Well, I suppose there’s something more: The film also renders, faithfully, a part of America’s consciousness. Art, at one level at least, is supposed to proffer not objective truth but felt, psychological truth. One Battle does this marvellously. The America it portrays is a fictional nation where, if everything goes wrong, we might end up. But millions of citizens already see the country this way. To them America is a monster, malignant at its core. To them most, if not all, cops are racist. To them violent revolution is the only way out. If Anderson had made his movie more nuanced, it wouldn’t have been true to this perspective.

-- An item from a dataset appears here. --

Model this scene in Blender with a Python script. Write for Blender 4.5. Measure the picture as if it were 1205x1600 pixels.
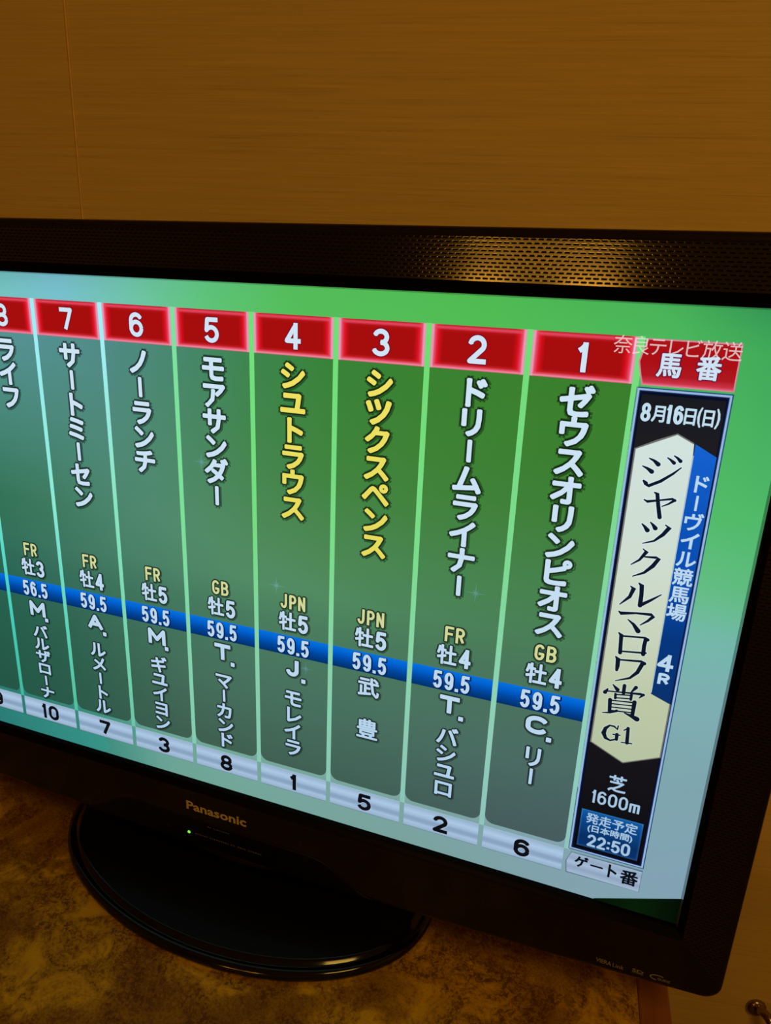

Over the past decade, a vocal part of the country has been cosplaying online as revolutionaries. They’ve taken to celebrating murder on Bluesky and Instagram for, what they consider, the greater good. Now they have a movie that speaks to them. They have their Batman and their Cat Woman. They have a fantasy of the lives they want to live, a breathing representation of how they view the world. For everyone else, One Battle After Another offers an opportunity to walk a few miles in their shoes.
But none of that would matter if it wasn’t a damn good movie, one that is worth watching in theaters to feel the fullness of its force. If I were a betting man, it’s going to be quite some time before I feel that way about a Hollywood movie again.